PHOTO: RYAN LOEWY, @RYANLOEWY


Favorite video: Northern Exposure

When growing up, I always wanted to be in videos, obviously always watched a ton of them that were extremely influential to me, so to have to name one is quite difficult. Wasteland, Night of the String, VG11, there are ton, but if I was going to name one that influenced me the most, it would be Northern Exposure, by Justin Lomax. Not necessarily because it was on the same level of influence for the culture as let’s say, Mindgame, but because to me, it influenced the whole path I took and have taken in my life.

Northern Exposure was one of the first videos I helped film for, and was also in. I saved a bunch of money to buy my first mini-dv camera, a Sony TRV900 with a Skatepile sticker on the side, which I still have actually. So without diving too deep into reasons why it was one of my most influential videos, if it weren’t for this video, I would have likely never pursued working on films, which means I would have never created a lot of the ones I have been able to make like all the Valo’s, the S.T.Y.D’s and Hermanos.

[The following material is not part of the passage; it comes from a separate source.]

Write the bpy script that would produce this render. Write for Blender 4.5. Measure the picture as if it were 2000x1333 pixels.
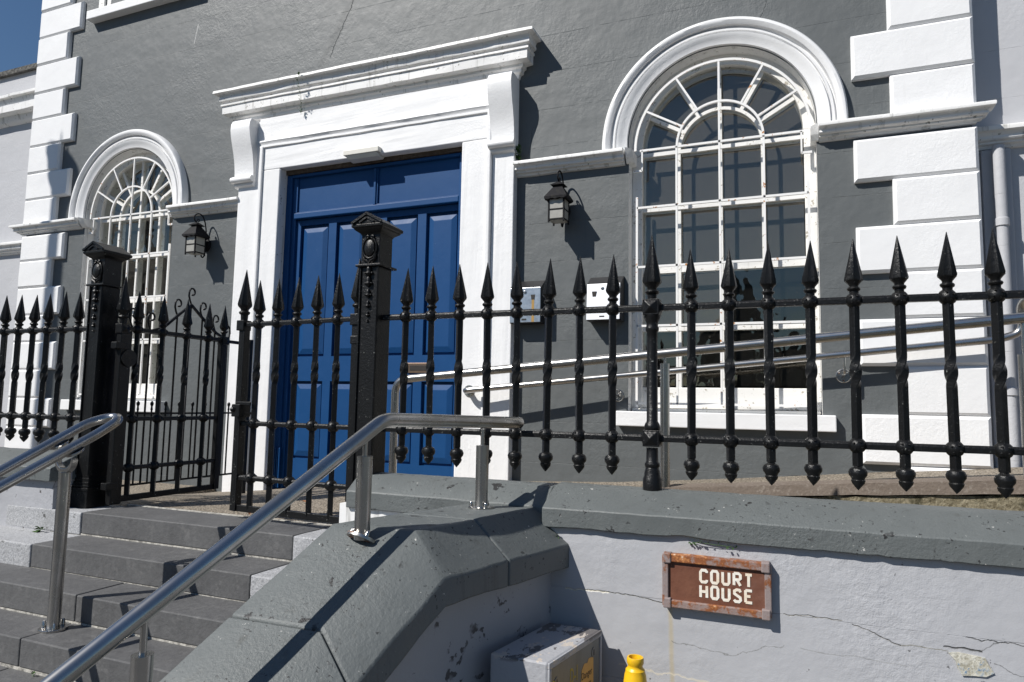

So although the choice is a bit more personal and reflective, what better way to have something influence you than to fully influence your whole life and choice of career.


JAN WELCH

PHOTO: MATTHEW JASTRZEMSKI, @MATTHEW_JASTRZEMSKI


Favorite video: Harvesting the Crust


My start as a videographer began in 1993 filming my close friends in Austin, Texas. In those days all I had was a hand-me-down VHS-C camcorder that only filmed in shades of blue. I spent hours chopping up the footage on two VCRs and overdubbing audio using a tape player. In 1995 Scribe Industries released Harvesting the Crust, which was a game changer for me and my friends. It wasn’t that the video was made well, which it wasn’t, but the skating inspired us and the kinship between everyone in it was something we could relate too.

The skating was next level at the time: Steve Thomas was a style master and the first blader I ever idolized, it was my first introduction to the awesome skating of Dave Kollasch, while Matt Hermaneck and Shane Nelson blew my mind with their big rail skating. And the soundtrack? It was a mix of pop punk rebellion that stoked my teenage mind. In fact them using multiple No Use For a Name songs was the inspiration for me to use multiple Jay Reatard songs in Vicious Sleaze. I probably watched this video 200 times in the 90s. Later into 90s I started getting better equipment, skaters progressed and I began filming with the pros.

I tried watching Harvesting a Crust again in late 2000s, but now the video I used to love, bored me and I could barely get through it. It may not have withstood the test of time for me, but it definitely had a major affect on me in my early years. I would like to acknowledge the other video that had a profound impact on me which was Under the Influence by Drew Bachrach. Drew is to a true master of his art. The combination of the skaters, the filming, the skits and his music choices made Under the Influence a visual masterpiece.